(To be done) Provide an exact copy of the data, excluding the images.

(Source excerpt)
━━━━━━━━━━━━━━━━━━━━

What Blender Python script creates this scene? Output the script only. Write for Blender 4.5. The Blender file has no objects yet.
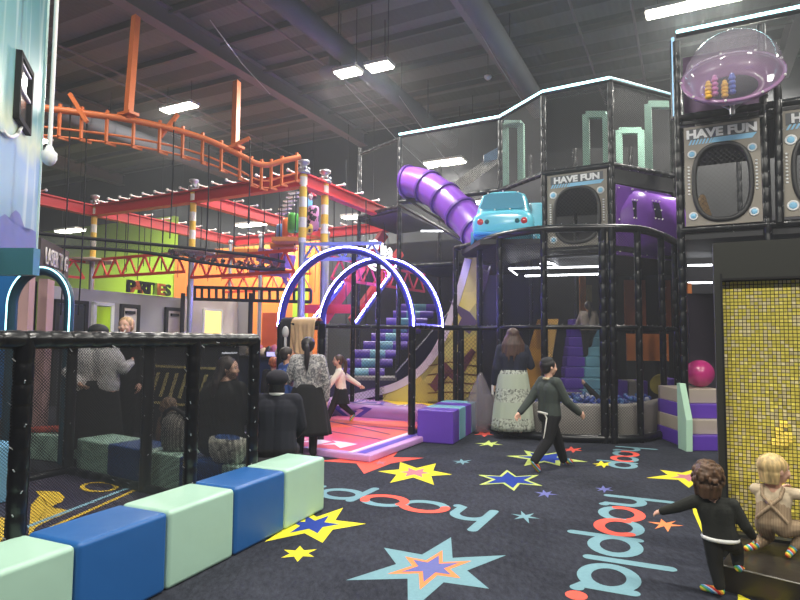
import bpy, bmesh, math, random
from mathutils import Vector, Matrix, noise
random.seed(7)
sc = bpy.context.scene
COL = sc.collection
PI = math.pi
# ---------------------------------------------------------------- camera
FPX = 580.0
PITCH = math.atan(38/FPX); ROLL = .008
cam_d = bpy.data.cameras.new('camera'); cam = bpy.data.objects.new('camera', cam_d); COL.objects.link(cam)
cam_d.sensor_width = 36; cam_d.lens = 36*FPX/800; cam_d.clip_end = 200
cam.location = (0, 0, 1.5); cam.rotation_euler = (Matrix.Rotation(PI/2+PITCH, 3, 'X') @ Matrix.Rotation(ROLL, 3, 'Z')).to_euler()
sc.camera = cam
# ---------------------------------------------------------------- world, exposure
w = bpy.data.worlds.new('world'); sc.world = w; w.use_nodes = True
w.node_tree.nodes['Background'].inputs[0].default_value = (.62, .66, .72, 1)
w.node_tree.nodes['Background'].inputs[1].default_value = .42
# thin haze volume added to lift the blacks and spread the lamp glow
vs_ = w.node_tree.nodes.new('ShaderNodeVolumeScatter'); vs_.inputs['Density'].default_value = .004; vs_.inputs['Color'].default_value = (.9, .95, 1, 1); vs_.inputs['Anisotropy'].default_value = .35
w.node_tree.links.new(vs_.outputs[0], w.node_tree.nodes['World Output'].inputs['Volume'])
sc.view_settings.view_transform = 'Standard'; sc.view_settings.look = 'None'
sc.view_settings.exposure = 0.8; sc.view_settings.gamma = 1; sc.view_settings.use_curve_mapping = False
sc.cycles.transparent_max_bounces = 40; sc.cycles.max_bounces = 8
sc.cycles.sample_clamp_indirect = 6
# ceiling lamps: (x, y) and their power; the visible fixtures are built further down at the same spots
LAMP_Z = 7.9
LAMP_W = 240.0
def S(c):
    return tuple((v/255/12.92 if v/255 <= .04045 else ((v/255+.055)/1.055)**2.4) for v in c)
# ---------------------------------------------------------------- projection helpers (authoring only: pixel + true depth -> metres)
CTH, STH = math.cos(PITCH), math.sin(PITCH)
def ray(px, py):
    u = (px-400)/FPX; v = (300-py)/FPX
    u, v = u*math.cos(ROLL)-v*math.sin(ROLL), u*math.sin(ROLL)+v*math.cos(ROLL)
    return Vector((u, CTH-v*STH, STH+v*CTH))
def W(px, py, Y):
    r = ray(px, py); t = Y/r.y
    return Vector((r.x*t, Y, 1.5+r.z*t))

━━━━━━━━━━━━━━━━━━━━

(Result of this task)
What Blender Python script creates this scene? Output the script only. Write for Blender 4.5. The Blender file has no objects yet.
import bpy, bmesh, math, random
from mathutils import Vector, Matrix, noise
random.seed(7)
sc = bpy.context.scene
COL = sc.collection
PI = math.pi
# ---------------------------------------------------------------- camera
FPX = 580.0
PITCH = math.atan(38/FPX); ROLL = .008
cam_d = bpy.data.cameras.new('camera'); cam = bpy.data.objects.new('camera', cam_d); COL.objects.link(cam)
cam_d.sensor_width = 36; cam_d.lens = 36*FPX/800; cam_d.clip_end = 200
cam.location = (0, 0, 1.5); cam.rotation_euler = (Matrix.Rotation(PI/2+PITCH, 3, 'X') @ Matrix.Rotation(ROLL, 3, 'Z')).to_euler()
sc.camera = cam
# ---------------------------------------------------------------- world, exposure
w = bpy.data.worlds.new('world'); sc.world = w; w.use_nodes = True
w.node_tree.nodes['Background'].inputs[0].default_value = (.62, .66, .72, 1)
w.node_tree.nodes['Background'].inputs[1].default_value = .42
# thin haze volume added to lift the blacks and spread the lamp glow
vs_ = w.node_tree.nodes.new('ShaderNodeVolumeScatter'); vs_.inputs['Density'].default_value = .004; vs_.inputs['Color'].default_value = (.9, .95, 1, 1); vs_.inputs['Anisotropy'].default_value = .35
w.node_tree.links.new(vs_.outputs[0], w.node_tree.nodes['World Output'].inputs['Volume'])
sc.view_settings.view_transform = 'Standard'; sc.view_settings.look = 'None'
sc.view_settings.exposure = 0.8; sc.view_settings.gamma = 1; sc.view_settings.use_curve_mapping = False
sc.cycles.transparent_max_bounces = 40; sc.cycles.max_bounces = 8
sc.cycles.sample_clamp_indirect = 6
# ceiling lamps: (x, y) and their power; the visible fixtures are built further down at the same spots
LAMP_Z = 7.9
LAMP_W = 240.0
def S(c):
    return tuple((v/255/12.92 if v/255 <= .04045 else ((v/255+.055)/1.055)**2.4) for v in c)
# ---------------------------------------------------------------- projection helpers (authoring only: pixel + true depth -> metres)
CTH, STH = math.cos(PITCH), math.sin(PITCH)
def ray(px, py):
    u = (px-400)/FPX; v = (300-py)/FPX
    u, v = u*math.cos(ROLL)-v*math.sin(ROLL), u*math.sin(ROLL)+v*math.cos(ROLL)
    return Vector((u, CTH-v*STH, STH+v*CTH))
def W(px, py, Y):
    r = ray(px, py); t = Y/r.y
    return Vector((r.x*t, Y, 1.5+r.z*t))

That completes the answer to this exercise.